There were some developments over the weekend in the NYT racism story. Noted African-American right-winger Candice O. posted exactly the same language that was used against "white people," except she swapped in "Jewish." Now according to the prevailing neo-Marxist "only the powerful can have racism" theory an African-American woman should be able to say whatever she wants without it being racist, as her group memberships mean that she is not privileged nor powerful. But she was suspended immediately, due to what Twitter in embarrassment later proclaimed was an 'error.'
Meanwhile, someone drew an interesting comparison between the cases of this writer and Papa John. Again, according to the prevailing theory, Papa John should have been too privileged to be held accountable: he was white, male, and extremely rich. Yet he was purged ruthlessly by his own company for mentioning a racial slur; she was promoted in spite of (or, a friend of mine mentioned privately, because of) hers. Who really has privilege here?

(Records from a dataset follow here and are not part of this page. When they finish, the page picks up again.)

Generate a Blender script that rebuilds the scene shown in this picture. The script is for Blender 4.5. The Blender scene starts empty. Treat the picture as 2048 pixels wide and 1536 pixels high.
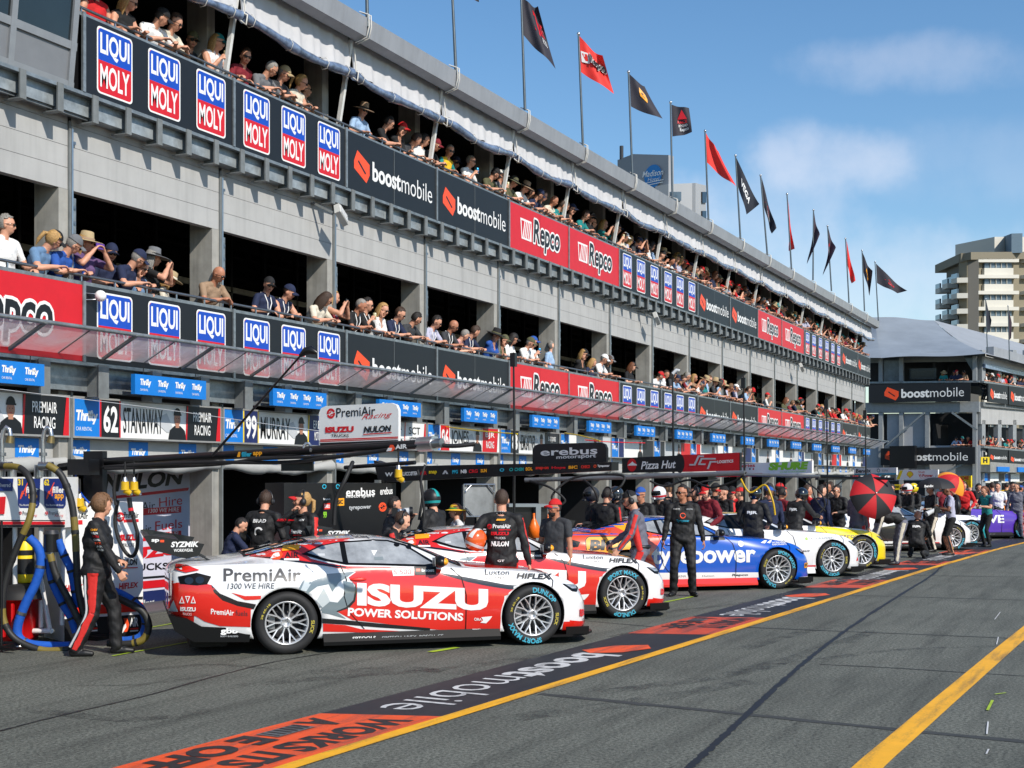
import bpy, bmesh, math, random
import numpy as np
from mathutils import Vector, Matrix, Euler
from mathutils.bvhtree import BVHTree
SC = bpy.context.scene
COL = SC.collection
R = math.radians
rng = random.Random(11)
PI = math.pi
# ---------------------------------------------------------------- survey of the place
# world: +X runs along the pit building away from the camera, the lane is on the -Y side of the facade (Y = 12.7)
FPX, HY, CAM_Z = 2655.0, 955.0, 1.93
YAW = R(25.4)
SY, CY = math.sin(YAW), math.cos(YAW)
FAC_Y = 12.7
def at_depth(px, py, Z):
    x = (px - 1024) * Z / FPX
    return Vector((x * SY + Z * CY, -x * CY + Z * SY, CAM_Z + (HY - py) * Z / FPX))
def on_ground(px, py, z=0.0):
    Z = (CAM_Z - z) * FPX / (py - HY)
    p = at_depth(px, py, Z); p.z = z
    return p
def on_facade(px, py=HY, e=0.0):
    t = (px - 1024) / FPX
    return at_depth(px, py, (FAC_Y - e) / (SY - CY * t))
def fac_t(px, e=0.0):
    return on_facade(px, HY, e).x
# ---------------------------------------------------------------- materials
def lin(c):
    return tuple(((v / 255) / 12.92 if v <= 10 else ((v / 255 + .055) / 1.055) ** 2.4) for v in c)
_mats = {}
def M(name, rgb=(128, 128, 128), rough=.5, metal=0., var=.1, scale=5., bump=0., coat=0., bscale=40., emit=0., spec=.5, streak=0.):
    if name in _mats: return _mats[name]
    m = bpy.data.materials.new(name); m.use_nodes = True
    nt = m.node_tree; b = nt.nodes['Principled BSDF']
    c = lin(rgb)
    b.inputs['Roughness'].default_value = rough
    b.inputs['Metallic'].default_value = metal
    b.inputs['Specular IOR Level'].default_value = spec
    if coat:
        b.inputs['Coat Weight'].default_value = coat; b.inputs['Coat Roughness'].default_value = .04
    tc = nt.nodes.new('ShaderNodeTexCoord')
    n = nt.nodes.new('ShaderNodeTexNoise'); n.inputs['Scale'].default_value = scale; n.inputs['Detail'].default_value = 6; n.inputs['Roughness'].default_value = .65
    nt.links.new(tc.outputs['Object'], n.inputs['Vector'])
    r = nt.nodes.new('ShaderNodeMapRange')
    r.inputs['From Min'].default_value = .3; r.inputs['From Max'].default_value = .7
    r.inputs['To Min'].default_value = 1 - var; r.inputs['To Max'].default_value = 1 + var
    nt.links.new(n.outputs['Fac'], r.inputs['Value'])
    h = nt.nodes.new('ShaderNodeVectorMath'); h.operation = 'SCALE'
    h.inputs[0].default_value = c
    nt.links.new(r.outputs['Result'], h.inputs['Scale'])
    nt.links.new(h.outputs['Vector'], b.inputs['Base Color'])
    if streak:
        mp = nt.nodes.new('ShaderNodeMapping'); mp.inputs['Scale'].default_value = (5, 5, .35); nt.links.new(tc.outputs['Object'], mp.inputs['Vector'])
        n3 = nt.nodes.new('ShaderNodeTexNoise'); n3.inputs['Scale'].default_value = 1.6; n3.inputs['Detail'].default_value = 7; nt.links.new(mp.outputs[0], n3.inputs['Vector'])
        r3 = nt.nodes.new('ShaderNodeMapRange'); r3.inputs['From Min'].default_value = .45; r3.inputs['From Max'].default_value = .75; r3.inputs['To Min'].default_value = 1; r3.inputs['To Max'].default_value = 1 - streak; nt.links.new(n3.outputs['Fac'], r3.inputs['Value'])
        h3 = nt.nodes.new('ShaderNodeVectorMath'); h3.operation = 'SCALE'; nt.links.new(h.outputs['Vector'], h3.inputs[0]); nt.links.new(r3.outputs['Result'], h3.inputs['Scale']); nt.links.new(h3.outputs['Vector'], b.inputs['Base Color'])
    if bump:
        n2 = nt.nodes.new('ShaderNodeTexNoise'); n2.inputs['Scale'].default_value = bscale; n2.inputs['Detail'].default_value = 4
        nt.links.new(tc.outputs['Object'], n2.inputs['Vector'])
        bp = nt.nodes.new('ShaderNodeBump'); bp.inputs['Strength'].default_value = bump; bp.inputs['Distance'].default_value = .02
        nt.links.new(n2.outputs['Fac'], bp.inputs['Height']); nt.links.new(bp.outputs['Normal'], b.inputs['Normal'])
    _mats[name] = m
    return m
WHITE = M('white vinyl', (232, 232, 230), .45, var=.04)
BLACK = M('black vinyl', (22, 23, 26), .45, var=.12)
DARK = M('dark grey vinyl', (40, 42, 47), .45, var=.1)
RED = M('red vinyl', (205, 22, 34), .42, var=.06)
RACERED = M('racing red vinyl', (222, 44, 30), .42, var=.05)
BLUE = M('royal blue vinyl', (18, 72, 178), .42, var=.06)
SKYB = M('sky blue vinyl', (14, 118, 204), .5, var=.06)
NAVY = M('navy vinyl', (28, 40, 92), .45, var=.06)
ORANGE = M('orange vinyl', (240, 80, 36), .42, var=.05)
AMBER = M('amber vinyl', (245, 165, 28), .45, var=.05)
YELLOW = M('yellow vinyl', (240, 208, 30), .45, var=.05)
LIME = M('lime vinyl', (140, 205, 50), .45, var=.05)
CYAN = M('cyan vinyl', (40, 170, 200), .5, var=.05)
TEAL = M('teal vinyl', (20, 150, 150), .5, var=.05)
GREYV = M('grey vinyl', (122, 132, 136), .45, var=.05)
LGREY = M('light grey vinyl', (190, 193, 196), .45, var=.05)
PURPLE = M('purple vinyl', (88, 50, 160), .42, var=.05)
FLESH = M('printed flesh tone', (176, 124, 100), .5, var=.1)
GALV = M('galvanised steel', (142, 148, 150), .42, .55, var=.3, scale=9, bump=.06, bscale=25)
GALVD = M('dull galvanised steel', (120, 124, 124), .6, .2, var=.25, scale=4)
ALU = M('aluminium', (185, 187, 190), .3, .9, var=.1)
STEEL = M('bare steel', (150, 150, 152), .3, .9, var=.15, scale=20)
BLACKM = M('black painted metal', (18, 18, 20), .35, .0, var=.2)
RUBBER = M('black rubber', (24, 24, 25), .65, var=.25, scale=12)
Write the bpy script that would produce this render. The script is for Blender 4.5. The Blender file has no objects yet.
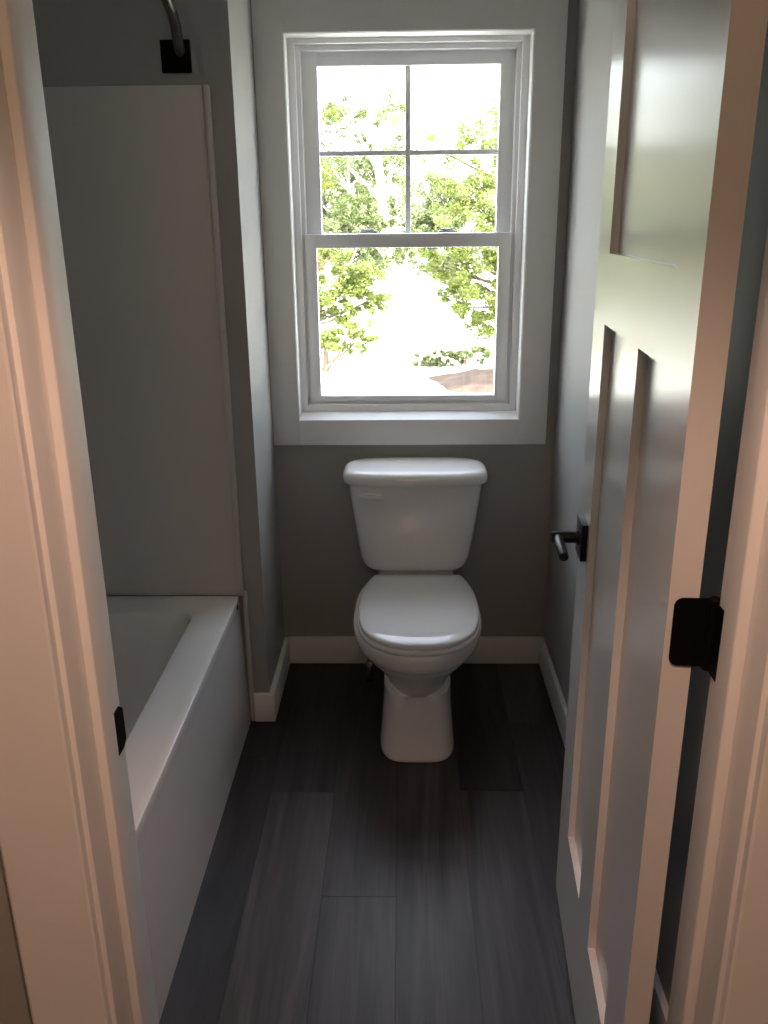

Iowahawk has a suggestion for evaluating these cases.
2 comments:
I'm tired of arguing over whether racism means "make pre-judgments about an individual on the basis of his ethnicity" or "using a powerful social position to denigrate someone from a less powerful ethnic group." Both are bad. If it's really necessary, we can figure out disambiguating names for the two bad practices. ABC for one, XYZ for the other. Then people can stop wasting my time saying "XYZ is super OK, because it doesn't involve ABC," and go back to the position everyone used to acknowledge was a pretty good one, which is that XYZ is bad for one reason and ABC for another, with a certain amount of overlap in the behavior and the source of the evil.
It's particularly confusing and irritating, because racism used to be deplored at least as much because it was a stupid habit of mind that prevented people from seeing each other accurately, as because it tended to result in unfair treatment by powerful people against weaker ones. Then reverse racism was discovered to be a thing, followed by a rapid redefinition to eliminate the "prejudgment without data" part, and to focus entirely on the social justice whining part--all without the tiniest shred of honesty in the re-writing of history of language or thought.
The Critical Theorists and their useful idiots are counting on the confusion caused by redefining terms to gain power. Plus, it allows them to equivocate when they need to defend their ideas.